Esta novela obtuvo el Premio Gouncort en 1970 —uno de los más importantes de Francia— y acrecentó el prestigio de Tournier, un ensayista y novelista contemporáneo imprescindible. Veo un retrato suyo, sonriendo como un fauno y lo imagino viviendo cerca de París, no tanto como un autor famoso, sino como un sabio capaz de celebrar el mundo, a pesar de todo.

En Celebraciones escribió: “No hay nada como la admiración. Exultar porque te sientes abrumado por la gracia de un músico, la elegancia de un animal, la grandeza de un paisaje, incluso el horror grandioso de un infierno, son cosas que dan sentido a la vida. Quien no es capaz de admiración es un miserable”.

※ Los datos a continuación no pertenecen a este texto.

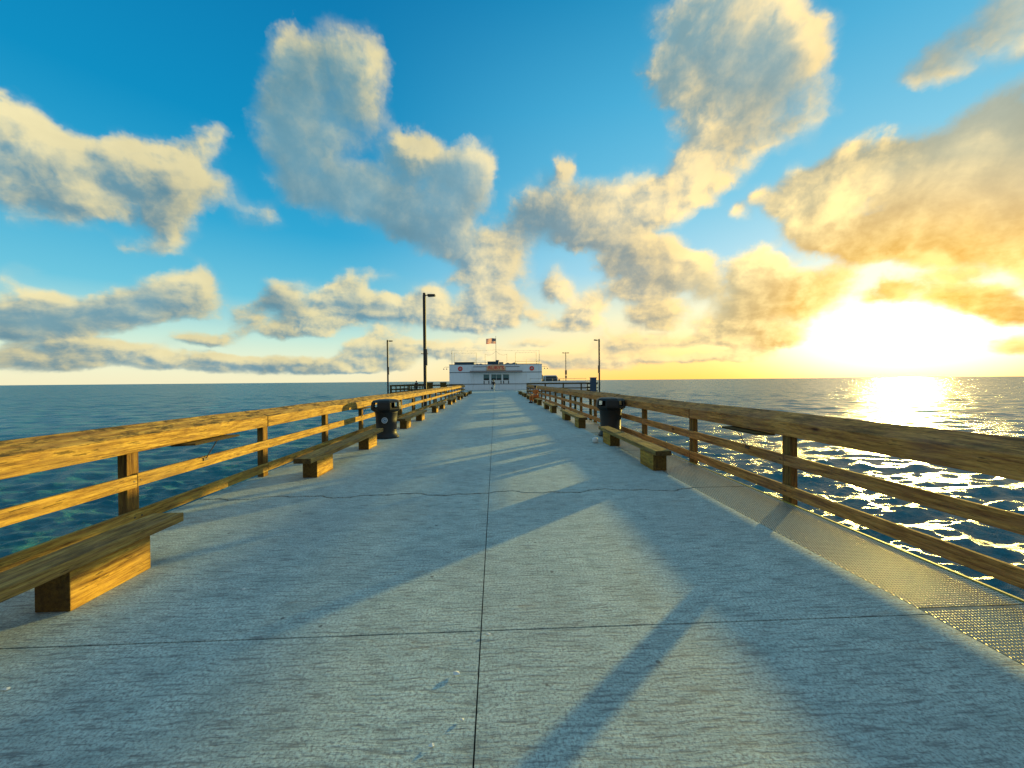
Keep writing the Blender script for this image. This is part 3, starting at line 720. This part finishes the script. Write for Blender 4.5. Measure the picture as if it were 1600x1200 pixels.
# ---------------------------------------------------------------- lamps
def lamp(x, y, arms, label, signs=(), w=.085, rz=0.0):
    t0 = empty('street_lamp', (x, y, 0), label, 'street lamp', 'lamp posts on the pier', rz)
    p = MB(); p.prism([(-w, -w), (w, -w), (w, w), (-w, w)], 'Z', -.6, 6.92); p.lathe([(w * 1.25, 6.921), (w * 1.25, 7.05), (w * .6, 7.08)], 4, rot=math.pi / 4)
    p.build('pole', M_POLE, t0, bevel=.006)
    for s in arms:
        a = MB(); a.tube([(s * w * .9, 0, 6.93), (s * (w + .14), 0, 6.92)], .03, 8); a.build('arm', M_POLE, t0)
        M = Matrix.Translation((s * (w + .13), 0, 6.9)) @ Matrix.Rotation(s * R(-4), 4, 'Y')
        h = MB(); xa, xb = sorted((0, s * .46)); h.prism([(xa, -.06), (xb, -.05), (xb, .04), (xa, .08)], 'Y', -.15, .15, 0, M)
        ho = h.build('lamp_head', M_POLE, t0, bevel=.01)
        g = MB(); xa, xb = sorted((s * .05, s * .42)); g.box(xa, xb, -.12, .12, -.068, -.058, 0, M); g.build('lens', M_GREYM, ho)
    for dx, z0, z1, wd, th in signs:
        g = MB(); g.box(dx - wd / 2, dx + wd / 2, -w - th - .002, -w - .002, z0, z1); g.build('sign_plate', M_SIGNB, t0, bevel=.004)
    return t0
lamp(-4.32, 23.9, (1,), 'tall dark lamp post rising behind the left railing, nearest and tallest in view', ((.12, 2.6, 3.6, .10, .05),))
lamp(-13.95, 50.6, (1,), 'lamp post at the far left corner of the pier head railing', ((.14, 2.55, 3.55, .12, .05),))
lamp(13.85, 50.6, (-1,), 'lamp post at the right corner of the pier head railing', ((-.14, 2.55, 3.55, .12, .05),))
lamp(-13.4, 74.0, (1, -1), 'distant twin headed lamp post behind the tall left one, carrying two signs', ((0, 2.7, 3.6, .38, .03), (0, 2.1, 2.55, .34, .03)), .06)
lamp(13.7, 74.0, (1, -1), 'distant twin headed lamp post right of the van, carrying two signs', ((0, 2.7, 3.55, .38, .03), (0, 2.05, 2.5, .36, .03)), .06)

# ---------------------------------------------------------------- pier head railings
def head_rail(x0, y0, x1, y1, label, ztop=1.2, sp=1.2):
    v = Vector((x1 - x0, y1 - y0, 0)); L = v.length; rz = math.atan2(v.y, v.x)
    t0 = empty('head_railing', (x0, y0, 0), label, 'railing', None, rz)
    for nm, z0, z1, w in (('top_rail', ztop - .19, ztop, .12), ('middle_rail', .52, .66, .04), ('bottom_rail', .1, .24, .04)):
        b = MB(); b.box(0, L, -w, 0.0, z0, z1); b.build(nm, W_DARK, t0, bevel=.006)
    for x in np.arange(0.1, L, 2.4):
        b = MB(); b.box(x - .08, x + .08, .001, .12, -.4, ztop - .19); b.build('post', W_DARK, t0)
    return t0
head_rail(-13.7, 50.5, -4.25, 50.5, 'dark timber railing across the left wing of the pier head')
head_rail(4.1, 50.5, 13.6, 50.5, 'dark timber railing across the right wing of the head, before the white wall', 1.30)
head_rail(-13.6, 51, -13.6, 83, 'dark timber railing along the far left side of the pier head')
head_rail(13.6, 51, 13.6, 83, 'dark timber railing along the far right side of the pier head')
w0 = empty('low_white_wall', (0, 52.6, 0), 'low white wall topped by a thin pipe rail, behind the right head railing', 'wall')
M_WHITE = plain('white_paint', (.82, .84, .86), .6, 0, .08)
b = MB(); b.box(4.75, 12.6, 0, .25, 0, 1.5); b.build('wall', M_WHITE, w0, bevel=.01)
b = MB(); b.tube([(4.75, .1, 1.86), (12.6, .1, 1.86)], .022, 6)
for x in np.linspace(4.8, 12.5, 6): b.tube([(x, .1, 1.5), (x, .1, 1.86)], .018, 6)
b.build('pipe_rail', M_GREYM, w0)
b = MB(); b.box(-.42, .42, -.4, .3, 0.0, 1.9)
u0 = empty('utility_cabinet', (12.85, 49.95, 0), 'blue metal cabinet standing at the right end of the pier head railing', 'cabinet')
M_BLUE = plain('dark_blue_paint', (.03, .07, .14), .45, 0, .3)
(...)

Este texto, por su parte, sólo expresa mi admiración por Michel Tournier, un genio vivo de la literatura universal. He recordado también la imagen de San Cristóbal en una memoria de mi infancia. Podemos cruzar a lo largo de la vida todos los ríos, todos los pantanos y más nos valdrá llevar siempre en los hombros a ese niño redentor.